Reproduce the lines below exactly, from the one containing "Recreate this scene" through the one containing "from mathutils import Vector, Matrix", both included. Leave out any pictures.

## Provided data:
§

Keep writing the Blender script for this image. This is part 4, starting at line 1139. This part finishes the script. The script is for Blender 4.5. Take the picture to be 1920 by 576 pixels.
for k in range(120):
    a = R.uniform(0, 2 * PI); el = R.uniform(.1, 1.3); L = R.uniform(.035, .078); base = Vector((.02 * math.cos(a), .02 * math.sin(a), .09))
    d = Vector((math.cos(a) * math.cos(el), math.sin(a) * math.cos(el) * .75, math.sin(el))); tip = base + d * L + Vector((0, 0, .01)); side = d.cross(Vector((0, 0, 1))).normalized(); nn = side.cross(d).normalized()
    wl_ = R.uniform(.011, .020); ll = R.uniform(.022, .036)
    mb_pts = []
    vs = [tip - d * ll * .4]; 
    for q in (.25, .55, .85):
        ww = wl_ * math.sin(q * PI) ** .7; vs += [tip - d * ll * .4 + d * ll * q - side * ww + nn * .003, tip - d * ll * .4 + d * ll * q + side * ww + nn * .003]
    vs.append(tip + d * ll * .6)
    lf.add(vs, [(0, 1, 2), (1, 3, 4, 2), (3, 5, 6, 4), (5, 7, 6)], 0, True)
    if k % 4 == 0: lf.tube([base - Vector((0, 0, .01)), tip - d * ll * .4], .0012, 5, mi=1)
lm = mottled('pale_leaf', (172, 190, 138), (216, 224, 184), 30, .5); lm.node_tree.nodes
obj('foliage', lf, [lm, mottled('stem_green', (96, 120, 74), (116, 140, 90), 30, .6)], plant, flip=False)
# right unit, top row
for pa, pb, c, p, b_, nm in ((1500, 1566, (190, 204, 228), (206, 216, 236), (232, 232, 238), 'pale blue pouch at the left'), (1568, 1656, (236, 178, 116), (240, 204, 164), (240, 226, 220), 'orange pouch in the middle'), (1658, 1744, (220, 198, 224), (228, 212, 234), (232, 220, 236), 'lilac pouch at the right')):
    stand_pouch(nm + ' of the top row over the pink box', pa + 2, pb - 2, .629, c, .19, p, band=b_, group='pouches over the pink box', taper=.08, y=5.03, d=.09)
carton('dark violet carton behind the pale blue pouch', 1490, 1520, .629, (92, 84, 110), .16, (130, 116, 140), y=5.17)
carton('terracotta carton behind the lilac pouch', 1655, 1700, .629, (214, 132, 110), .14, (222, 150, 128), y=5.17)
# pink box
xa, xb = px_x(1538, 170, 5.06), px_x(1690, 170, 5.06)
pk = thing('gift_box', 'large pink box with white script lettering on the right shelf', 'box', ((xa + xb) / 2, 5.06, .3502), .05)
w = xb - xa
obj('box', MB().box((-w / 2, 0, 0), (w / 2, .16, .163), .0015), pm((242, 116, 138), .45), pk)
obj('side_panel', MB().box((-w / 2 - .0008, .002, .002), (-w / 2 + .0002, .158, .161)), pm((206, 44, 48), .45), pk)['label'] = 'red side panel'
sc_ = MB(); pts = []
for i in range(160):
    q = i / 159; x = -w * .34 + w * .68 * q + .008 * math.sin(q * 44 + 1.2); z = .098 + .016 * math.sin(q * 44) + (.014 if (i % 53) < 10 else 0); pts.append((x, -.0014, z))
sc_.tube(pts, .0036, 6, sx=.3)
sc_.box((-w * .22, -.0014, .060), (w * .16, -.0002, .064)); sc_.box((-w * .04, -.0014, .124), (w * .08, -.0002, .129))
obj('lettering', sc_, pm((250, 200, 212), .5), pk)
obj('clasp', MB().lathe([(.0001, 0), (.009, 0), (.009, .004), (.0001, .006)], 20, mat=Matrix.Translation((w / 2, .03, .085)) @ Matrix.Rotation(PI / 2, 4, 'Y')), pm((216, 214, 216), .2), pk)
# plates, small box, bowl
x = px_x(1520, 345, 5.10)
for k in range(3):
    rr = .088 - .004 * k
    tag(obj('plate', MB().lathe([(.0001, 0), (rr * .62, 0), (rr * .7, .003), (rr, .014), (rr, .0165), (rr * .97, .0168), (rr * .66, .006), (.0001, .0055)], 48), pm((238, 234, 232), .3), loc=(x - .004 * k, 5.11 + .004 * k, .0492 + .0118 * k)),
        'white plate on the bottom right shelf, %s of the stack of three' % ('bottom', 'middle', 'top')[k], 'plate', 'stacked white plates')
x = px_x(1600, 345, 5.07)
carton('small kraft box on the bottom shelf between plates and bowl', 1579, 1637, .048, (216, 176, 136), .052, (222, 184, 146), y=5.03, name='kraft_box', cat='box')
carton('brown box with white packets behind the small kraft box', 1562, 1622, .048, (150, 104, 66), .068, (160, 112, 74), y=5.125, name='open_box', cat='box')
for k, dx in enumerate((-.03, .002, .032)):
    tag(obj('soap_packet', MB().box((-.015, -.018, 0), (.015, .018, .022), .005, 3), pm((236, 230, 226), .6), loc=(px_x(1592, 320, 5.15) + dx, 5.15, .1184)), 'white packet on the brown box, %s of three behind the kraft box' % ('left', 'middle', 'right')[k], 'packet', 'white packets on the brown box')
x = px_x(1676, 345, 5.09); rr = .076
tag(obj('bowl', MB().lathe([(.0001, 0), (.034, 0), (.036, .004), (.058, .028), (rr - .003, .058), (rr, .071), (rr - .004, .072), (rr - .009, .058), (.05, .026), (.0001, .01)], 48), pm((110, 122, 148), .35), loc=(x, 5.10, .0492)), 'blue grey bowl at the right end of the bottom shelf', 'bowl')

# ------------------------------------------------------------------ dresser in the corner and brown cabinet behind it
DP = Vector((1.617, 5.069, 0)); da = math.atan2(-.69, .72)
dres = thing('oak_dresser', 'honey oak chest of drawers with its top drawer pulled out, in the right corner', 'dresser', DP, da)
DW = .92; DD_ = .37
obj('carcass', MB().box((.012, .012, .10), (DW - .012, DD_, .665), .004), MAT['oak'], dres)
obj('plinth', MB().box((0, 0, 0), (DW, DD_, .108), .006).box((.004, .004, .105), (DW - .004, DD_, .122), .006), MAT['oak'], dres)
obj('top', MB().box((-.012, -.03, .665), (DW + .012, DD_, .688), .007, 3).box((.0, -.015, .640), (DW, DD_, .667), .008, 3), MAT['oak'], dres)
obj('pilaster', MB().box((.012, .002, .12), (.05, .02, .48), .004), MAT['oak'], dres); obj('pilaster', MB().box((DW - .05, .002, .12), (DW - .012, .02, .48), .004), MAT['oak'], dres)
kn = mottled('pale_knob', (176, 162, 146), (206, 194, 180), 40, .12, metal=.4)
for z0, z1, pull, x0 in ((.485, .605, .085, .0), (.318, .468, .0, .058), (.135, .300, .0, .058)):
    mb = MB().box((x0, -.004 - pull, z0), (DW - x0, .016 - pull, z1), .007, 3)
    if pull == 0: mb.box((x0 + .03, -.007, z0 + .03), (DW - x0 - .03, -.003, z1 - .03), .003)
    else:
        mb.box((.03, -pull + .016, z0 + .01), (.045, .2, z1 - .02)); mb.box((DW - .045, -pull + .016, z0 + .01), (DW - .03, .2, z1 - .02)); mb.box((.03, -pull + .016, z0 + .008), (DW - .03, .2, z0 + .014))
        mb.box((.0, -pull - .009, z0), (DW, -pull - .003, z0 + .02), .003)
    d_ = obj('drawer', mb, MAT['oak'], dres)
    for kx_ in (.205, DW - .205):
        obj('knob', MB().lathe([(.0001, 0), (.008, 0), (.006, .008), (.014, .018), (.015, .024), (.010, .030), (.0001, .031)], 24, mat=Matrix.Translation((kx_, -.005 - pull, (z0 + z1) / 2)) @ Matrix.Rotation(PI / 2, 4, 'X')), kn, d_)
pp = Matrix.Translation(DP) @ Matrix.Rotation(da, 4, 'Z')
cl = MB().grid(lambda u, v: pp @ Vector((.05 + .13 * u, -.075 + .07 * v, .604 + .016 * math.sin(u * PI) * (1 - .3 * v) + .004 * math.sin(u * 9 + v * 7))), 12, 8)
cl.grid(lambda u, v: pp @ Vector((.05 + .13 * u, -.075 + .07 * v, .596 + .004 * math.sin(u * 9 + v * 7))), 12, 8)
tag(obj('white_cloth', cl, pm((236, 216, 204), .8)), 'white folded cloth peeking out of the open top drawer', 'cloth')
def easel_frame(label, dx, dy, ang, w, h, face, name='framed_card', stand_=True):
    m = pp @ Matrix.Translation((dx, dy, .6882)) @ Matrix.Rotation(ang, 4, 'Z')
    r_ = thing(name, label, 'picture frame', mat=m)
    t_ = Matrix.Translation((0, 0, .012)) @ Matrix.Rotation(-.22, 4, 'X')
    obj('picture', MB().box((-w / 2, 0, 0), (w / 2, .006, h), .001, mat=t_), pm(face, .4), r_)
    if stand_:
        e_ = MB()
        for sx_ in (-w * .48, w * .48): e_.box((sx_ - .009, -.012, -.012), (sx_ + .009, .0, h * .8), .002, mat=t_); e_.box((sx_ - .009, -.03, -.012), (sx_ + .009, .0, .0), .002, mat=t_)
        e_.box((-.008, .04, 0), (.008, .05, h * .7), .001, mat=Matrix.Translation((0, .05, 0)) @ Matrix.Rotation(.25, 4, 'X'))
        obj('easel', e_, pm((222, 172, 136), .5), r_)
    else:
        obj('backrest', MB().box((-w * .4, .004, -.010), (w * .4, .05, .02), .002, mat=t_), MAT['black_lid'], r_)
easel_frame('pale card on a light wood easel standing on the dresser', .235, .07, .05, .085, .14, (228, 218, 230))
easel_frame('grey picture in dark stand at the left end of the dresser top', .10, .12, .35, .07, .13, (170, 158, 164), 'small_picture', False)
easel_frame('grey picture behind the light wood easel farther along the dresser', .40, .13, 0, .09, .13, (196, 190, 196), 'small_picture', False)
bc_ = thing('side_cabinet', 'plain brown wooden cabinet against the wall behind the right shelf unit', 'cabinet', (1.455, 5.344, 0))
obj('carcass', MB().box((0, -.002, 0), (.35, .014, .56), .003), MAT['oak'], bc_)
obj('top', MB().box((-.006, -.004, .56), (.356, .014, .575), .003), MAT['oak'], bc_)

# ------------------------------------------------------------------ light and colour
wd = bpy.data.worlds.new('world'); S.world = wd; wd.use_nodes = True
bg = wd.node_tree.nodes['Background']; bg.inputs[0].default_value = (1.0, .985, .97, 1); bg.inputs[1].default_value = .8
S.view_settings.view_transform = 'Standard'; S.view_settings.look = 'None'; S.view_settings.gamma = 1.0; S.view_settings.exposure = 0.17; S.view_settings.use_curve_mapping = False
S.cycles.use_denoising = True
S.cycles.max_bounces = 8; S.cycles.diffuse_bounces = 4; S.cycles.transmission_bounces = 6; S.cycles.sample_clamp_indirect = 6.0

§

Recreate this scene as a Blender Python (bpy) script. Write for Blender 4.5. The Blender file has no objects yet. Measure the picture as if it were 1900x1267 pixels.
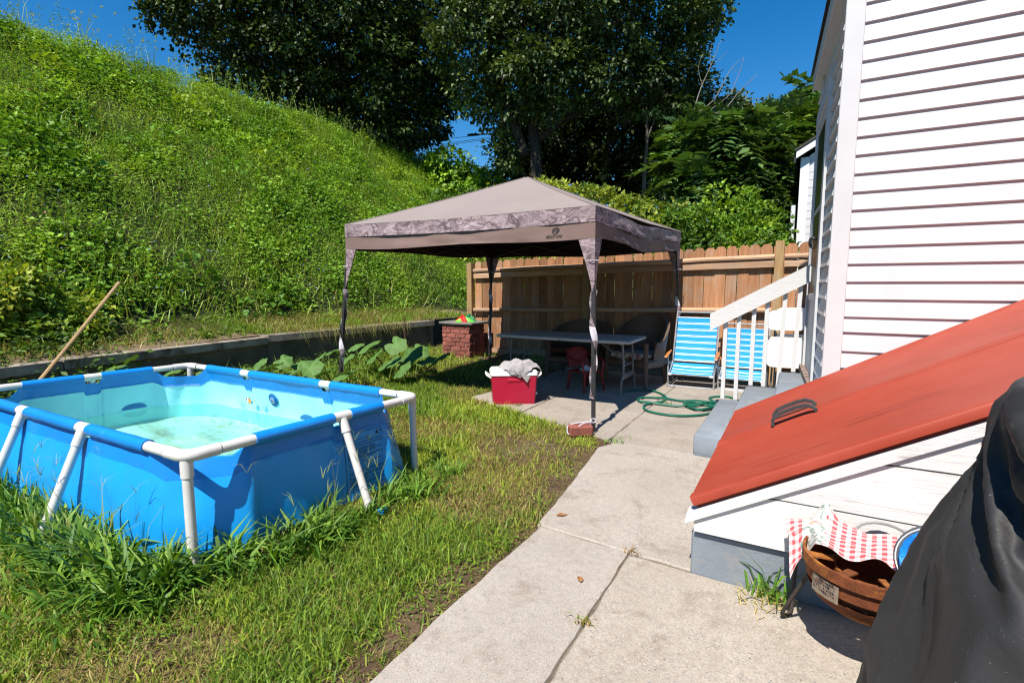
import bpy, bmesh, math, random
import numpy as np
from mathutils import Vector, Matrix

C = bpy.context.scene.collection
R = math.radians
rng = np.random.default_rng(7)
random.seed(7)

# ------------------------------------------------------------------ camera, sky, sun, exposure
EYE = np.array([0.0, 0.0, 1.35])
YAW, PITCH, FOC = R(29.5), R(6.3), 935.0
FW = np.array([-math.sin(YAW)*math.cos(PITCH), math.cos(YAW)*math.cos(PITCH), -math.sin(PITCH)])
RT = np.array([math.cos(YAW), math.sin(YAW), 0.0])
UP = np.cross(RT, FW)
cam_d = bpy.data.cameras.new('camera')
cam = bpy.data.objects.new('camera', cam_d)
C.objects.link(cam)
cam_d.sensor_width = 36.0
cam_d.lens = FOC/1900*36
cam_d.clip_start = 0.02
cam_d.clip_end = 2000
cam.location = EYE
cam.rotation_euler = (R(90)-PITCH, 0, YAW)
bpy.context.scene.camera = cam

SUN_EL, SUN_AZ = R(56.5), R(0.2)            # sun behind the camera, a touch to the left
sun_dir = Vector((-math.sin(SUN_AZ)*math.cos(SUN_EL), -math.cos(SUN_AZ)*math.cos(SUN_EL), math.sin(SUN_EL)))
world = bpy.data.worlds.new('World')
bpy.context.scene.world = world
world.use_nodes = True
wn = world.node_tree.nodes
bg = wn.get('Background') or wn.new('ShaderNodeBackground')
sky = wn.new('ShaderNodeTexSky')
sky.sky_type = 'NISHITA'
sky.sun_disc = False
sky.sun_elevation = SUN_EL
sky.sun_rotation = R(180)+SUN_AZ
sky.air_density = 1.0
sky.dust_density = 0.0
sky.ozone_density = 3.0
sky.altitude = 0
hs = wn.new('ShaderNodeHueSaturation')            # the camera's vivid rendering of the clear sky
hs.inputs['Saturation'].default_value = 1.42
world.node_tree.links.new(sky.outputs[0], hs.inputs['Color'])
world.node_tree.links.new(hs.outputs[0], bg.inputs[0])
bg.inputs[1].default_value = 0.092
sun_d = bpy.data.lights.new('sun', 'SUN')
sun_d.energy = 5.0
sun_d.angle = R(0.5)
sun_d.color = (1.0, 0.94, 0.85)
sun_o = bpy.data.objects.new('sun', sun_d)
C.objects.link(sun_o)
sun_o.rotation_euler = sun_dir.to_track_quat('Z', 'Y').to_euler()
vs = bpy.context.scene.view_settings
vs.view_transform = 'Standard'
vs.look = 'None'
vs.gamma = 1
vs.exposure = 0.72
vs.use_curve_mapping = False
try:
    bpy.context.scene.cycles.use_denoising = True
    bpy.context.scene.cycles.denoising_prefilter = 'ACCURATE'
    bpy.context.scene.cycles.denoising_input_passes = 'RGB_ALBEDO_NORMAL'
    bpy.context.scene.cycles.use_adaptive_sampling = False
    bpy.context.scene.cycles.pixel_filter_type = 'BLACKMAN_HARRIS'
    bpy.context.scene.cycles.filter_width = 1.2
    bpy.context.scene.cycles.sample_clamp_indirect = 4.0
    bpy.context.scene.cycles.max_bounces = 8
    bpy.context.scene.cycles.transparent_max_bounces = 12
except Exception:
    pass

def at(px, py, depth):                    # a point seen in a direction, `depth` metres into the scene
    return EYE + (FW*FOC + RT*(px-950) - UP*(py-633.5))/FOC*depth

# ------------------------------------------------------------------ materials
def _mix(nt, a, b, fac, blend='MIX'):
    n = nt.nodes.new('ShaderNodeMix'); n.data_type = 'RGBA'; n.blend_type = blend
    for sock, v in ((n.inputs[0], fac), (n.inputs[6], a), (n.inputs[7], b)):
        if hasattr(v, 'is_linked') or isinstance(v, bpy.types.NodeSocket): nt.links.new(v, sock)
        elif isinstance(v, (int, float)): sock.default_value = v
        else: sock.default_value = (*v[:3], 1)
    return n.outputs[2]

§

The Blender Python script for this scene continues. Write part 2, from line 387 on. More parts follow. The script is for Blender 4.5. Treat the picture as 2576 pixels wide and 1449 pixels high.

§

## Answer:
Recreate this scene as a Blender Python (bpy) script. Write for Blender 4.5. The Blender file has no objects yet. Measure the picture as if it were 1900x1267 pixels.
import bpy, bmesh, math, random
import numpy as np
from mathutils import Vector, Matrix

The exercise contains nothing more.